We are actively promoting accountability and compliance with international law in our work on the Security Council and its subsidiary bodies, including the Informal Expert Group on Women, Peace and Security, which Ireland is co-chairing, and the Working Group on Children and Armed Conflict.

We are also promoting respect for international law in our work on the broad range of country situations on the Security Council agenda.

As an example, on 3 February and 4 March, Ireland initiated Council discussions on the deeply concerning humanitarian situation and the ongoing lack of humanitarian access in Tigray, Ethiopia.

Myanmar has also been a particular focus of the Security Council since the coup in February. The Council agreed a Presidential Statement on 10 March, condemning the use of violence against peaceful protesters and expressing its continued support for the democratic transition in Myanmar.

Ireland also continues to engage actively at the UN Human Rights Council. At the recently concluded 46th session of the Council, Ireland delivered over 20 National Statements on a number of country-specific human rights situations including Myanmar, Syria, Iran, Yemen, South Sudan, DPRK, Eritrea, Israel and the Occupied Palestinian Territories. Ireland also supported a number of Joint Statements on Egypt, Ethiopia, Russia and Venezuela.

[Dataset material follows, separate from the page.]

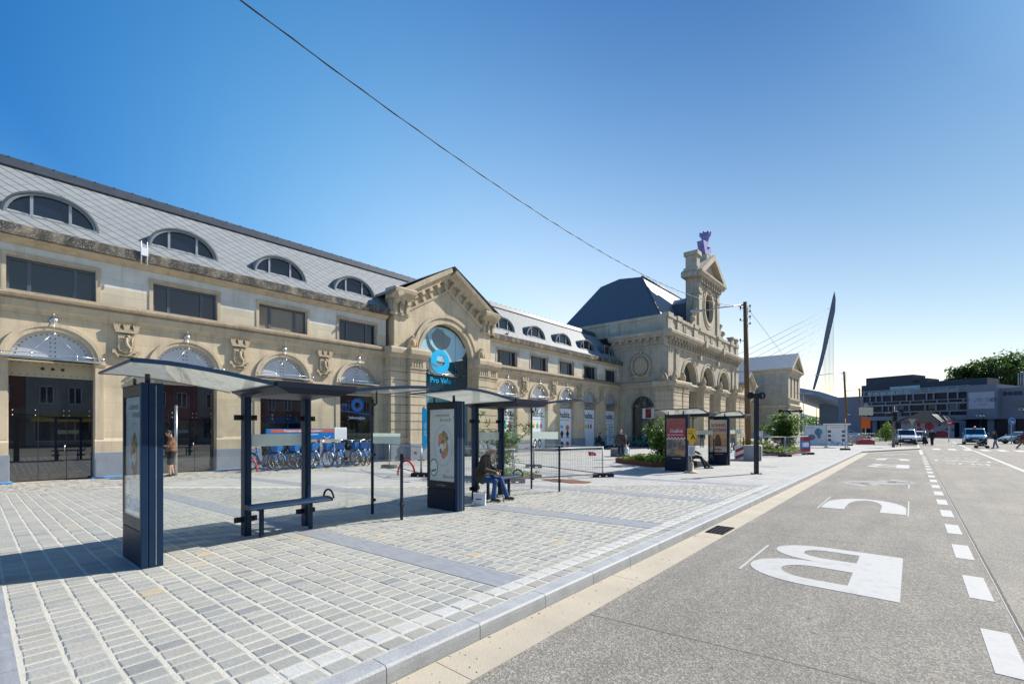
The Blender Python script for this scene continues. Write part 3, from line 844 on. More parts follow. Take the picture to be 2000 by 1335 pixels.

At EU level, Ireland is an active participant and contributor to the EU's Common Foreign and Security Policy which works globally to support the preservation of peace, the prevention of conflicts and the strengthening of international security.

Accountability is important not only as a means of pursuing justice for victims, but also as a crucial component to create stability and peace in post-conflict situations.

Ireland regards the International Criminal Court as the cornerstone of the international criminal justice system. Ireland, together with its EU partners is a consistent and strong supporter of the Court and we will continue to support and defend the Court throughout our term on the UN Security Council.